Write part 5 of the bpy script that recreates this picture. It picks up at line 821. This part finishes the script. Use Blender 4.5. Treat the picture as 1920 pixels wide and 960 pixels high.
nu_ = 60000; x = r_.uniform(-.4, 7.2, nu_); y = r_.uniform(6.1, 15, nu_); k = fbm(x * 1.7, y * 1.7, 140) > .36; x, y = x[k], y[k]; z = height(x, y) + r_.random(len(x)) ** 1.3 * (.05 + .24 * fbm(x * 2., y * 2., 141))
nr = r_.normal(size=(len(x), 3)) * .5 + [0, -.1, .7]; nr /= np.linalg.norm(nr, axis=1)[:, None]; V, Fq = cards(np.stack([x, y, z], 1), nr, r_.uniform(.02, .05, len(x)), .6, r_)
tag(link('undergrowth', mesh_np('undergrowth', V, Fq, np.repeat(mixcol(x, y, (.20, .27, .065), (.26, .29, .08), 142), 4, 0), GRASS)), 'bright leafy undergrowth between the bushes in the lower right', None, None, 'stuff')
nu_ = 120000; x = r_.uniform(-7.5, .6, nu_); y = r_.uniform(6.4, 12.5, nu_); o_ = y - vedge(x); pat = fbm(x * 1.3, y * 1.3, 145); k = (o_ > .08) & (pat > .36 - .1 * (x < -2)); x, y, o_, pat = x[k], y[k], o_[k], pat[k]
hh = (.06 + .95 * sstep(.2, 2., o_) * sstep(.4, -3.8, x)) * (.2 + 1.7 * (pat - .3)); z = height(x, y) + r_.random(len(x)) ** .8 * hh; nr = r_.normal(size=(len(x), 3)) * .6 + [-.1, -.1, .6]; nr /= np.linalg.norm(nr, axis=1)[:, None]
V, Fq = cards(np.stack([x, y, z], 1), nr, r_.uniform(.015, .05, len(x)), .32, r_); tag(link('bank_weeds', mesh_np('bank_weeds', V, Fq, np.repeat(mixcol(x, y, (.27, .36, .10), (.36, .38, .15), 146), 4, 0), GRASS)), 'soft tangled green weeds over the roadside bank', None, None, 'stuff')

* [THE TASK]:
Extract all of the data shown above without alteration.

* [RESULT FOR THIS EXERCISE]:
Write part 5 of the bpy script that recreates this picture. It picks up at line 821. This part finishes the script. Use Blender 4.5. Treat the picture as 1920 pixels wide and 960 pixels high.
nu_ = 60000; x = r_.uniform(-.4, 7.2, nu_); y = r_.uniform(6.1, 15, nu_); k = fbm(x * 1.7, y * 1.7, 140) > .36; x, y = x[k], y[k]; z = height(x, y) + r_.random(len(x)) ** 1.3 * (.05 + .24 * fbm(x * 2., y * 2., 141))
nr = r_.normal(size=(len(x), 3)) * .5 + [0, -.1, .7]; nr /= np.linalg.norm(nr, axis=1)[:, None]; V, Fq = cards(np.stack([x, y, z], 1), nr, r_.uniform(.02, .05, len(x)), .6, r_)
tag(link('undergrowth', mesh_np('undergrowth', V, Fq, np.repeat(mixcol(x, y, (.20, .27, .065), (.26, .29, .08), 142), 4, 0), GRASS)), 'bright leafy undergrowth between the bushes in the lower right', None, None, 'stuff')
nu_ = 120000; x = r_.uniform(-7.5, .6, nu_); y = r_.uniform(6.4, 12.5, nu_); o_ = y - vedge(x); pat = fbm(x * 1.3, y * 1.3, 145); k = (o_ > .08) & (pat > .36 - .1 * (x < -2)); x, y, o_, pat = x[k], y[k], o_[k], pat[k]
hh = (.06 + .95 * sstep(.2, 2., o_) * sstep(.4, -3.8, x)) * (.2 + 1.7 * (pat - .3)); z = height(x, y) + r_.random(len(x)) ** .8 * hh; nr = r_.normal(size=(len(x), 3)) * .6 + [-.1, -.1, .6]; nr /= np.linalg.norm(nr, axis=1)[:, None]
V, Fq = cards(np.stack([x, y, z], 1), nr, r_.uniform(.015, .05, len(x)), .32, r_); tag(link('bank_weeds', mesh_np('bank_weeds', V, Fq, np.repeat(mixcol(x, y, (.27, .36, .10), (.36, .38, .15), 146), 4, 0), GRASS)), 'soft tangled green weeds over the roadside bank', None, None, 'stuff')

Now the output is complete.